*EXERCISE TASK*
Your task is to copy the listing exactly. Drop any pictures from the copy.

*DATASET CONTENT*
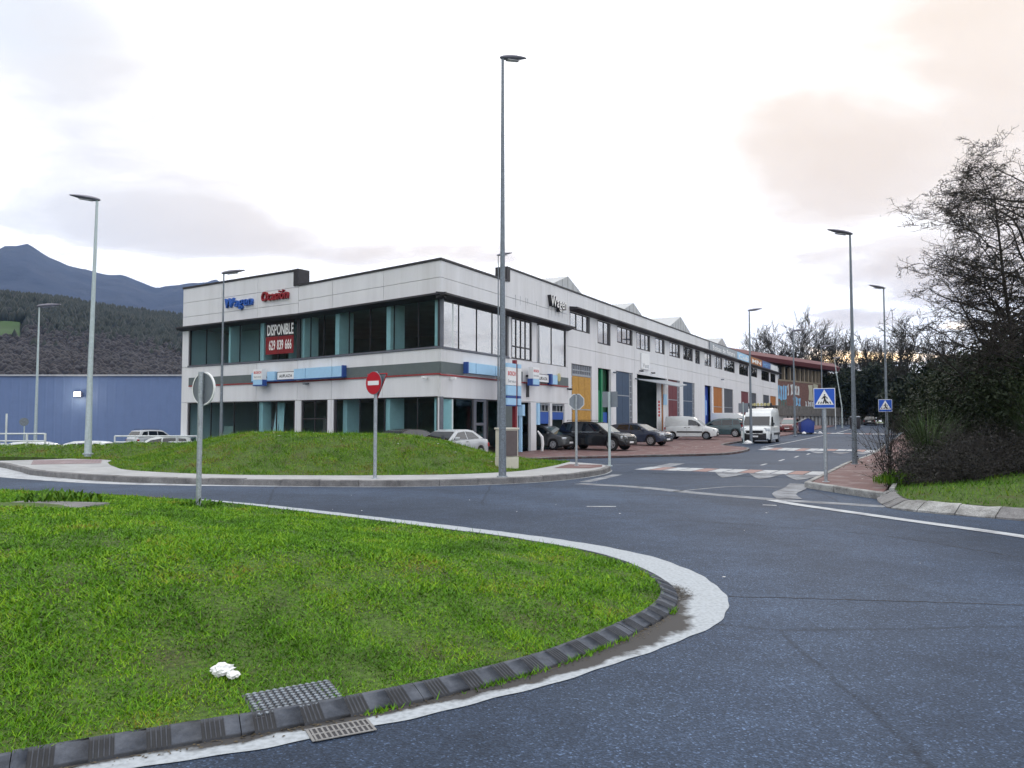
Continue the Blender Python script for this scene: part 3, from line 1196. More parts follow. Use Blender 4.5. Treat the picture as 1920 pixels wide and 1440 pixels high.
weeds('weeds', 'leafy weeds growing behind the concrete lid', -7.2, 12.4, float(zisl(-7.2, 12.4)), 200, .7, .26, 'grass_bank', 31, .04)
weeds('weeds', 'weeds round the foot of the round sign pole', -5.55, 13.85, float(zisl(-5.6, 13.9)), 130, .5, .16, 'grass_bank', 32, .035)
g = np.random.default_rng(41)
qq = np.r_[g.normal(arc_of(.62, 5.5), .26, 170), g.normal(arc_of(-.02, 4.88), .16, 120), g.normal(arc_of(-.72, 4.37), .07, 50), g.normal(arc_of(1.33, 6.55), .06, 40)]
P, Nn = at_arc(qq)
V = []
for p, n_ in zip(P, Nn):
    o_ = abs(g.normal(0, .02)) + .002
    x, y = p - n_ * o_
    b, hh = g.uniform(0, 6.28), g.uniform(.015, .05)
    V += [(x - .004, y, .004), (x + .004, y, .004), (x + math.cos(b) * hh * .8, y + math.sin(b) * hh * .8, .004 + hh)]
o = raw('gutter_grass', V, np.arange(len(V)).reshape(-1, 3), 'grass_near', rnd=np.repeat(g.random(len(qq)) * .7, 3))
tag(o, 'tufts of grass growing at the foot of the ribbed kerb', 'grass', kind='stuff')

# crumpled paper on the grass
g = np.random.default_rng(9)
lit = empty('crumpled_tissue', 'crumpled white tissue lying on the near grass', 'litter', (0, 0, 0))
for cx, cy, sx in ((-1.74, 4.73, .058), (-1.65, 4.655, .034)):
    bm = bmesh.new()
    bmesh.ops.create_icosphere(bm, subdivisions=3, radius=1)
    for v in bm.verts:
        k = 1 + g.normal(0, .13)
        v.co = Vector((v.co.x * sx * 1.15 * k, v.co.y * sx * k, v.co.z * sx * .55 * k))
    me = bpy.data.meshes.new('wad')
    bm.to_mesh(me)
    bm.free()
    link('wad', me, 'litter_white', lit, (cx, cy, float(zisl(np.array([cx]), np.array([cy]))[0]) + .035))

# ---- far island: kerb, concrete walk, mound
FK = [(-19.5, 28.6), (-17.9, 27.2), (-16.6, 25.8), (-15.71, 24.82), (-14.42, 23.33), (-12.69, 22.02), (-10.87, 20.84), (-9.11, 20.13), (-6.14, 19.46), (-3.41, 19.14), (-1.7, 19.4), (-0.27, 19.95),
      (0.56, 20.48), (1.47, 21.41), (2.16, 22.44), (2.75, 23.6), (3.05, 24.6), (3.25, 25.6), (3.2, 26.6)]
fk = spline(FK, 0.25)
WALK_IN = [(2.1, 28.2), (1.75, 27.0), (1.52, 26.1), (.65, 23.75), (-.15, 22.5), (-1.61, 21.5), (-3.4, 21.15), (-5.23, 21.1), (-8.21, 21.5), (-11.33, 23.23), (-12.88, 25.16), (-14.2, 27.3), (-15.44, 29.75), (-17.6, 31.0)]
wi = spline(WALK_IN, 0.4)


def zwalk(x, y):
    return gz(x, y) * 0.4 + 0.15 + 0 * np.asarray(x)


fkn = normals2(fk)
walk_poly = np.vstack([fk + fkn * 0.14, wi])
walk = slab('pavement', walk_poly, zwalk, 0.25, 'concrete')
tag(walk, 'pale concrete walk curving round the grass mound', 'pavement', kind='structure')
al = np.r_[0, np.cumsum(np.linalg.norm(np.diff(fk, axis=0), axis=1))]
s0 = 0.0
rk = np.random.default_rng(4)
while s0 < al[-1] - 1.0:
    st = np.linspace(s0 + .006, s0 + .994, 4)
    px_ = np.c_[np.interp(st, al, fk[:, 0]), np.interp(st, al, fk[:, 1])]
    pn_ = np.c_[np.interp(st, al, fkn[:, 0]), np.interp(st, al, fkn[:, 1])]
    dz = rk.normal(0, .004)
    mb = MB()
    pr = [(0, -.2), (0, .145), (.02, .163), (.15, .165), (.15, -.2)]
    V = []
    for p_, n_ in zip(px_, pn_):
        zz = float(zwalk(p_[0], p_[1])) - .15 + dz
        for a_, b_ in pr:
            V.append((p_[0] + n_[0] * a_, p_[1] + n_[1] * a_, b_ + zz))
    F = [(i * 5 + j, (i + 1) * 5 + j, (i + 1) * 5 + j + 1, i * 5 + j + 1) for i in range(3) for j in range(4)] + [(0, 1, 2, 3, 4), (15, 16, 17, 18, 19)]
    mb.add(V, F).build('kerb_stone', 'kerb_grey', walk)
    s0 += 1.0
# tactile paving at the nose, paint outside the nose kerb, pale scuffed line along the kerb
sheet_t = patch('tactile_paving', [(-18.2, 29.5), (-16.3, 26.3), (-14.35, 27.1), (-16.05, 30.4)], .6, lambda x, y: zwalk(x, y) + .006, 'tactile', walk)
c = spline(FK, 0.4)
cn_ = normals2(c)
wdt = np.interp(np.arange(len(c)), [0, 12, 24, 45, len(c)], [1.1, 1.1, .75, .12, .05])
o = patch('nose_marking', np.vstack([c - cn_ * wdt[:, None], (c + cn_ * .02)[::-1]])[:, :], .5, lambda x, y: gz(x, y) + .005, 'paint_white')
tag(o, 'white painted band outside the kerb of the mound island', 'road marking', kind='structure')
# red paving strip by the crossing on the mound island
patch('red_strip', [(2.45, 24.2), (2.9, 25.0), (3.05, 26.2), (1.95, 26.6), (1.6, 25.4), (1.3, 24.3)], .5, lambda x, y: zwalk(x, y) + .006, 'red_paving', walk)

MP = np.vstack([wi[::-1] if False else wi, spline([(-17.6, 31.0), (-20, 33.2), (-25, 35.3), (-36, 39)], .8), spline([(-36, 45), (-25, 41.5), (-16.5, 36.4), (-8, 33.2), (-2.5, 32.6), (.3, 31.2), (2.1, 28.4)], .8)])
HX = [-40, -24, -21, -17, -13, -11.5, -8.5, -5.8, -3.9, -2.5, -1.1, 0, 1.1, 3]
HV = [1.1, 1.2, 1.2, 1.1, 1.02, 1.0, 1.04, 1.02, .95, .82, .6, .36, .12, .05]


def zmound(x, y):
    x = np.asarray(x, float)
    y = np.asarray(y, float)
    d_ = edge_dist(MP, x, y)
    return gz(x, y) + .15 + np.interp(x, HX, HV) * sst(0, 5.0, d_ + .15) + .03 * np.sin(x * 1.3 + y * .7) * sst(0, 2, d_) + .02 * np.sin(x * 3.1 - y * 2.2) * sst(0, 2, d_)


mnd = slab('grass_mound', MP, zmound, .4, 'grass_ground', step=.6)
tag(mnd, 'grass covered mound in front of the showroom', 'mound', kind='structure')
o = blades('grass', MP, zmound, 0.06, 0.012, 1500, 14, 'grass_mound', 22, power=1.6, lean=1.5, cap=260000)
tag(o, 'rough green and brown turf on the mound', 'grass', kind='stuff')

o = blades('grass_tufts', MP, zmound, 0.15, 0.012, 60, 16, 'grass_mound', 26, power=.8, lean=.6, cap=14000)
tag(o, 'taller stray tufts on the mound', 'grass', kind='stuff')

# ---- right-hand pavement with kerb
def zpav(x, y):
    return gz(x, y) + .13


RPAV = np.vstack([[str0(s, 15.25) for s in np.arange(-6.6, 140, 4.)], [str0(s, 16.95) for s in np.arange(140, -9, -4.)], [str0(-8.85, 16.93)], [str0(-7.6, 15.9)]])
rp = slab('pavement', RPAV, zpav, .3, 'red_paving')
tag(rp, 'red block pavement along the right side of the street', 'pavement', kind='structure')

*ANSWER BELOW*
Continue the Blender Python script for this scene: part 3, from line 1196. More parts follow. Use Blender 4.5. Treat the picture as 1920 pixels wide and 1440 pixels high.
weeds('weeds', 'leafy weeds growing behind the concrete lid', -7.2, 12.4, float(zisl(-7.2, 12.4)), 200, .7, .26, 'grass_bank', 31, .04)
weeds('weeds', 'weeds round the foot of the round sign pole', -5.55, 13.85, float(zisl(-5.6, 13.9)), 130, .5, .16, 'grass_bank', 32, .035)
g = np.random.default_rng(41)
qq = np.r_[g.normal(arc_of(.62, 5.5), .26, 170), g.normal(arc_of(-.02, 4.88), .16, 120), g.normal(arc_of(-.72, 4.37), .07, 50), g.normal(arc_of(1.33, 6.55), .06, 40)]
P, Nn = at_arc(qq)
V = []
for p, n_ in zip(P, Nn):
    o_ = abs(g.normal(0, .02)) + .002
    x, y = p - n_ * o_
    b, hh = g.uniform(0, 6.28), g.uniform(.015, .05)
    V += [(x - .004, y, .004), (x + .004, y, .004), (x + math.cos(b) * hh * .8, y + math.sin(b) * hh * .8, .004 + hh)]
o = raw('gutter_grass', V, np.arange(len(V)).reshape(-1, 3), 'grass_near', rnd=np.repeat(g.random(len(qq)) * .7, 3))
tag(o, 'tufts of grass growing at the foot of the ribbed kerb', 'grass', kind='stuff')

# crumpled paper on the grass
g = np.random.default_rng(9)
lit = empty('crumpled_tissue', 'crumpled white tissue lying on the near grass', 'litter', (0, 0, 0))
for cx, cy, sx in ((-1.74, 4.73, .058), (-1.65, 4.655, .034)):
    bm = bmesh.new()
    bmesh.ops.create_icosphere(bm, subdivisions=3, radius=1)
    for v in bm.verts:
        k = 1 + g.normal(0, .13)
        v.co = Vector((v.co.x * sx * 1.15 * k, v.co.y * sx * k, v.co.z * sx * .55 * k))
    me = bpy.data.meshes.new('wad')
    bm.to_mesh(me)
    bm.free()
    link('wad', me, 'litter_white', lit, (cx, cy, float(zisl(np.array([cx]), np.array([cy]))[0]) + .035))

# ---- far island: kerb, concrete walk, mound
FK = [(-19.5, 28.6), (-17.9, 27.2), (-16.6, 25.8), (-15.71, 24.82), (-14.42, 23.33), (-12.69, 22.02), (-10.87, 20.84), (-9.11, 20.13), (-6.14, 19.46), (-3.41, 19.14), (-1.7, 19.4), (-0.27, 19.95),
      (0.56, 20.48), (1.47, 21.41), (2.16, 22.44), (2.75, 23.6), (3.05, 24.6), (3.25, 25.6), (3.2, 26.6)]
fk = spline(FK, 0.25)
WALK_IN = [(2.1, 28.2), (1.75, 27.0), (1.52, 26.1), (.65, 23.75), (-.15, 22.5), (-1.61, 21.5), (-3.4, 21.15), (-5.23, 21.1), (-8.21, 21.5), (-11.33, 23.23), (-12.88, 25.16), (-14.2, 27.3), (-15.44, 29.75), (-17.6, 31.0)]
wi = spline(WALK_IN, 0.4)


def zwalk(x, y):
    return gz(x, y) * 0.4 + 0.15 + 0 * np.asarray(x)


fkn = normals2(fk)
walk_poly = np.vstack([fk + fkn * 0.14, wi])
walk = slab('pavement', walk_poly, zwalk, 0.25, 'concrete')
tag(walk, 'pale concrete walk curving round the grass mound', 'pavement', kind='structure')
al = np.r_[0, np.cumsum(np.linalg.norm(np.diff(fk, axis=0), axis=1))]
s0 = 0.0
rk = np.random.default_rng(4)
while s0 < al[-1] - 1.0:
    st = np.linspace(s0 + .006, s0 + .994, 4)
    px_ = np.c_[np.interp(st, al, fk[:, 0]), np.interp(st, al, fk[:, 1])]
    pn_ = np.c_[np.interp(st, al, fkn[:, 0]), np.interp(st, al, fkn[:, 1])]
    dz = rk.normal(0, .004)
    mb = MB()
    pr = [(0, -.2), (0, .145), (.02, .163), (.15, .165), (.15, -.2)]
    V = []
    for p_, n_ in zip(px_, pn_):
        zz = float(zwalk(p_[0], p_[1])) - .15 + dz
        for a_, b_ in pr:
            V.append((p_[0] + n_[0] * a_, p_[1] + n_[1] * a_, b_ + zz))
    F = [(i * 5 + j, (i + 1) * 5 + j, (i + 1) * 5 + j + 1, i * 5 + j + 1) for i in range(3) for j in range(4)] + [(0, 1, 2, 3, 4), (15, 16, 17, 18, 19)]
    mb.add(V, F).build('kerb_stone', 'kerb_grey', walk)
    s0 += 1.0
# tactile paving at the nose, paint outside the nose kerb, pale scuffed line along the kerb
sheet_t = patch('tactile_paving', [(-18.2, 29.5), (-16.3, 26.3), (-14.35, 27.1), (-16.05, 30.4)], .6, lambda x, y: zwalk(x, y) + .006, 'tactile', walk)
c = spline(FK, 0.4)
cn_ = normals2(c)
wdt = np.interp(np.arange(len(c)), [0, 12, 24, 45, len(c)], [1.1, 1.1, .75, .12, .05])
o = patch('nose_marking', np.vstack([c - cn_ * wdt[:, None], (c + cn_ * .02)[::-1]])[:, :], .5, lambda x, y: gz(x, y) + .005, 'paint_white')
tag(o, 'white painted band outside the kerb of the mound island', 'road marking', kind='structure')
# red paving strip by the crossing on the mound island
patch('red_strip', [(2.45, 24.2), (2.9, 25.0), (3.05, 26.2), (1.95, 26.6), (1.6, 25.4), (1.3, 24.3)], .5, lambda x, y: zwalk(x, y) + .006, 'red_paving', walk)

MP = np.vstack([wi[::-1] if False else wi, spline([(-17.6, 31.0), (-20, 33.2), (-25, 35.3), (-36, 39)], .8), spline([(-36, 45), (-25, 41.5), (-16.5, 36.4), (-8, 33.2), (-2.5, 32.6), (.3, 31.2), (2.1, 28.4)], .8)])
HX = [-40, -24, -21, -17, -13, -11.5, -8.5, -5.8, -3.9, -2.5, -1.1, 0, 1.1, 3]
HV = [1.1, 1.2, 1.2, 1.1, 1.02, 1.0, 1.04, 1.02, .95, .82, .6, .36, .12, .05]


def zmound(x, y):
    x = np.asarray(x, float)
    y = np.asarray(y, float)
    d_ = edge_dist(MP, x, y)
    return gz(x, y) + .15 + np.interp(x, HX, HV) * sst(0, 5.0, d_ + .15) + .03 * np.sin(x * 1.3 + y * .7) * sst(0, 2, d_) + .02 * np.sin(x * 3.1 - y * 2.2) * sst(0, 2, d_)


mnd = slab('grass_mound', MP, zmound, .4, 'grass_ground', step=.6)
tag(mnd, 'grass covered mound in front of the showroom', 'mound', kind='structure')
o = blades('grass', MP, zmound, 0.06, 0.012, 1500, 14, 'grass_mound', 22, power=1.6, lean=1.5, cap=260000)
tag(o, 'rough green and brown turf on the mound', 'grass', kind='stuff')

o = blades('grass_tufts', MP, zmound, 0.15, 0.012, 60, 16, 'grass_mound', 26, power=.8, lean=.6, cap=14000)
tag(o, 'taller stray tufts on the mound', 'grass', kind='stuff')

# ---- right-hand pavement with kerb
def zpav(x, y):
    return gz(x, y) + .13


RPAV = np.vstack([[str0(s, 15.25) for s in np.arange(-6.6, 140, 4.)], [str0(s, 16.95) for s in np.arange(140, -9, -4.)], [str0(-8.85, 16.93)], [str0(-7.6, 15.9)]])
rp = slab('pavement', RPAV, zpav, .3, 'red_paving')
tag(rp, 'red block pavement along the right side of the street', 'pavement', kind='structure')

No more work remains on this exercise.